Mientras le daba vueltas a la espuma y la ola de la nueva Ley de la Eutanasia me han venido a la mente dos sandalias ontológicas:
1. Toda muerte per se es digna.
2. Existen dolores anímicos (del alma) que hacen indeseable «la vida».
Por alguna razón epistémica esta sociedad (oníricamente afrancesada) escindió (a finales del siglo XIX) la Neurología de la Psiquiatría, el avispero físico del ofidiario mental: el hielo del frío. En la tradición germana las siamesas siguen juntas.
Cuando el meta relato de la mente llene de dióxido psíquico la ficción de mis días, quiero que un sanitario me administre un mejunje y me ayude a morir. Porque yo no tengo, no lo tendré nunca, valor para matarme y sé que la luz alumbra y asfixia al colibrí.
Soy un colibrí humano. Un colibrí. Un pájaro endeble que ama profusa y hondamente la vida, pero se intuye frágil, un guisante en la cáscara temporal del trilero, el beso que hiere al faquir.
Mientras la trama siga sin noche ni quebranto, quiero seguir aquí buscando Terranova bajo la enagua de la Vida. Pero no soy Philip Van Doren Stern1, y tampoco, Frank Capra.

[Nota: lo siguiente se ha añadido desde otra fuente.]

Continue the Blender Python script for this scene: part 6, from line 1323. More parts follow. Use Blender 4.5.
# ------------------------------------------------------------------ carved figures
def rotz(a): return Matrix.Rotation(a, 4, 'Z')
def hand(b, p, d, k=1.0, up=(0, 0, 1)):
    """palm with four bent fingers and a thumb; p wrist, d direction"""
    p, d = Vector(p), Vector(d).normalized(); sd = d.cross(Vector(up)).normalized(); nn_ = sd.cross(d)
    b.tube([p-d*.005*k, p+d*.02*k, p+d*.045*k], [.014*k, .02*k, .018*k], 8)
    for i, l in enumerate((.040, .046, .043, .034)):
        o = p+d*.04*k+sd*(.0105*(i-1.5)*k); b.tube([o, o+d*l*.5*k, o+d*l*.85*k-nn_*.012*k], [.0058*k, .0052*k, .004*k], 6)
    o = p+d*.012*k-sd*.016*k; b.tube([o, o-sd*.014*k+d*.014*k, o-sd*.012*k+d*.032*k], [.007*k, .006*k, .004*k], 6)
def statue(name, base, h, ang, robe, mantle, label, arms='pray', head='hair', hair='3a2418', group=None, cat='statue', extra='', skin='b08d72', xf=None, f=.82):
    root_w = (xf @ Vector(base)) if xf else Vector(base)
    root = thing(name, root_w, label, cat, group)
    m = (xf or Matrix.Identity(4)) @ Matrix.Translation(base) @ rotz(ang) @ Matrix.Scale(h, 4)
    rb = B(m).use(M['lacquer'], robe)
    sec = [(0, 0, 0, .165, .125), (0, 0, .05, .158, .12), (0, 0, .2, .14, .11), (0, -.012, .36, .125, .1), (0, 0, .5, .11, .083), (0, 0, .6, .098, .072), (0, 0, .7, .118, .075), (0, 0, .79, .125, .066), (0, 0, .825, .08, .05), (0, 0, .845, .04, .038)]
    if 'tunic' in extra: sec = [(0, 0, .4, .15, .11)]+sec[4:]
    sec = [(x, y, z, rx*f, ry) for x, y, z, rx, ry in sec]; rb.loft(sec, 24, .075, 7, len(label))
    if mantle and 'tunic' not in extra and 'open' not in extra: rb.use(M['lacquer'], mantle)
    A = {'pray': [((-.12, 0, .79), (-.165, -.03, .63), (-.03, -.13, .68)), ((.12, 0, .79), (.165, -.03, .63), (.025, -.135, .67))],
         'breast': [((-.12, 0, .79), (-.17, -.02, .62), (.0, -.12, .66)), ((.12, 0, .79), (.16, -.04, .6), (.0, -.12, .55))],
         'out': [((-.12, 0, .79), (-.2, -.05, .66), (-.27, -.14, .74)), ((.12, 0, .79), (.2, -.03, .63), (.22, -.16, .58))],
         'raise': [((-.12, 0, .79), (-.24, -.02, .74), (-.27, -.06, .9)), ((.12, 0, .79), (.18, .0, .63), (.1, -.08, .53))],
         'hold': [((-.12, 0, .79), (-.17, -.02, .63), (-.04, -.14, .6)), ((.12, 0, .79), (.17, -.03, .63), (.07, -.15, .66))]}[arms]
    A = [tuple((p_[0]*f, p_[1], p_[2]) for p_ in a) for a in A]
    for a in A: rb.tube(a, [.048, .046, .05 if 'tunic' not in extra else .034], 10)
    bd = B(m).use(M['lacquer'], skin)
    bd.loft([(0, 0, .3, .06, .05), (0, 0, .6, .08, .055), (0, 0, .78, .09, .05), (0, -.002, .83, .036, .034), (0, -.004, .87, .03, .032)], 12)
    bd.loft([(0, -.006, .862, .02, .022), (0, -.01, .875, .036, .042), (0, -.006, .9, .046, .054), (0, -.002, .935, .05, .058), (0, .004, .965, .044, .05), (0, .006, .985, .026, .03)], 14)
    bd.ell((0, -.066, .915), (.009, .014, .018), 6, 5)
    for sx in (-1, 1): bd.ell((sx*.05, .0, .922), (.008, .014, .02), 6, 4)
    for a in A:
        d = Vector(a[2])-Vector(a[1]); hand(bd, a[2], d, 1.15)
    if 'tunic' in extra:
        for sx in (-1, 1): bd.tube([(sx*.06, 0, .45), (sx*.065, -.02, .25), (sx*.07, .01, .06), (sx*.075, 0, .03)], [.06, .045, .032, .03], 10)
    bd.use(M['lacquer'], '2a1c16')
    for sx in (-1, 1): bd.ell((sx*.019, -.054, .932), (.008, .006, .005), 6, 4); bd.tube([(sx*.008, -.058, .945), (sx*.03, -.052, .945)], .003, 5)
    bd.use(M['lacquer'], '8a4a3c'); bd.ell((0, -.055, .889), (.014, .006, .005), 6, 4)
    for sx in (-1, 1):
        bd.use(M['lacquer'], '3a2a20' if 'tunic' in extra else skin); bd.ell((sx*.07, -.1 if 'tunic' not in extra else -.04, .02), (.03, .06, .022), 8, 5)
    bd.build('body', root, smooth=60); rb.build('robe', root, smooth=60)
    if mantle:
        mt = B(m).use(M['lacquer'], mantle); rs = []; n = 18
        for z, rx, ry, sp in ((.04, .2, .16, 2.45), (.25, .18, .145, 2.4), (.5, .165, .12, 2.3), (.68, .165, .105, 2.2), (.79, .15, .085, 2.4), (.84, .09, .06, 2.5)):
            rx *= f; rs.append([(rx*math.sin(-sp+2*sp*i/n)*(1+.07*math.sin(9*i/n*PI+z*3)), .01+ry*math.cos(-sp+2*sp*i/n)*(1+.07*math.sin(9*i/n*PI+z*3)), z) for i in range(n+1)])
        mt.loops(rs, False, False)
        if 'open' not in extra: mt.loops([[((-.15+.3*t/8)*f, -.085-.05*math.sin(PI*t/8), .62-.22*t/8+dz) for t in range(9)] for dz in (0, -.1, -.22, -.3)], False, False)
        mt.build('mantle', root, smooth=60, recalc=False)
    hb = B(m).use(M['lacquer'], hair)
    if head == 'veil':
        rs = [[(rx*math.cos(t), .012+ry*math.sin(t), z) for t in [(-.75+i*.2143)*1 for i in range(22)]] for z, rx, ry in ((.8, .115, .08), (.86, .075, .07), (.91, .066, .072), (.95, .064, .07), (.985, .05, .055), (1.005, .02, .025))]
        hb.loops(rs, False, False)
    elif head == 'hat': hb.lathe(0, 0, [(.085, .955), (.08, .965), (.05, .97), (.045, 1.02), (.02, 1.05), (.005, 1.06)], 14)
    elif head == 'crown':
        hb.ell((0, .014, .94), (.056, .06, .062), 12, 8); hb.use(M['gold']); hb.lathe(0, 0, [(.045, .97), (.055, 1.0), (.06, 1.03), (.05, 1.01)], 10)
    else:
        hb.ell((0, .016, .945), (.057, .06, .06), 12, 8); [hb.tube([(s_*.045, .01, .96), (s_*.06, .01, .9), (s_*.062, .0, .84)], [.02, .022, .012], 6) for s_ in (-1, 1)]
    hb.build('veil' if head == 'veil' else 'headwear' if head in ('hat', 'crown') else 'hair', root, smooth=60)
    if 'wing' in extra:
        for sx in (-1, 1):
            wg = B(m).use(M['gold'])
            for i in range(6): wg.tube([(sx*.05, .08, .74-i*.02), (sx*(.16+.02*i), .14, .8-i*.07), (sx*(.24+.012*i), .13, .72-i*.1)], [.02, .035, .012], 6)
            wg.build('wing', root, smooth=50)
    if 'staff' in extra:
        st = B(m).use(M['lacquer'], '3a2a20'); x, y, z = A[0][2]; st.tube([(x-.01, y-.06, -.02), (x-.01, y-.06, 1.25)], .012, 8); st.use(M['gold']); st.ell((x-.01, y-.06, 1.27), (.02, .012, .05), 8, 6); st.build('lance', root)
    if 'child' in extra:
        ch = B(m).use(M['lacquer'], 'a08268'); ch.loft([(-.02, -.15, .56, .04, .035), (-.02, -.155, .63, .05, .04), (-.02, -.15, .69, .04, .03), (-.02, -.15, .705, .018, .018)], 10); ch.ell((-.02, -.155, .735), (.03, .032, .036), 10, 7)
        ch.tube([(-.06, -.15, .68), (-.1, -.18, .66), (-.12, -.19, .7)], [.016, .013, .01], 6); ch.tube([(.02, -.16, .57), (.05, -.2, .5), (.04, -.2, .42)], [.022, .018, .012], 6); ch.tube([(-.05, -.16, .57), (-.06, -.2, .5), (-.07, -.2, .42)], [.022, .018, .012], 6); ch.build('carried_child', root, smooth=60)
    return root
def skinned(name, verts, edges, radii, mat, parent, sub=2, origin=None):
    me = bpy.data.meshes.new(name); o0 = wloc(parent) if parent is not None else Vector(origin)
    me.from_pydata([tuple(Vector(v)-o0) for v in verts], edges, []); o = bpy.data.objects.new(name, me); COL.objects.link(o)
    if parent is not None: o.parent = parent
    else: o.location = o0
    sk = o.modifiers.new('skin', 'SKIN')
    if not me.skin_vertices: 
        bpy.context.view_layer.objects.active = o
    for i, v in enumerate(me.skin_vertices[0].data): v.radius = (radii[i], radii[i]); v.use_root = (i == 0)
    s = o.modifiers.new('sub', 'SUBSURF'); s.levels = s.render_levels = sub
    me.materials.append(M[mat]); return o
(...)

Deseo tener alternativas legisladas si un día la luz derrapa, inunda mi área de Broca, arrasa la de Wernicke y no puedo decir (ni pensar) «¡Qué bello es vivir!».
Por cierto, esta noche han venido sus Majestades de Oriente y me han dejado libros: La buena suerte, de Rosa Montero; Todo en su sitio, de Oliver Sacks; El ardor, de Calasso, y los dos volúmenes de entrevistas de The París Review. No entiendo el porqué de tanta bondad.
Siempre he sido un niño raro. Un colibrí decía, un beso sin labio. Y lo que queda escrito en el agua romántica cuando el agua se evapora y la caligrafía es azar: algo.
1. Philip Van Doren Stern fue un escritor americano, editor e historiador. Es autor de la narración El regalo más grande, que inspiró la película de Qué bello es vivir (1946).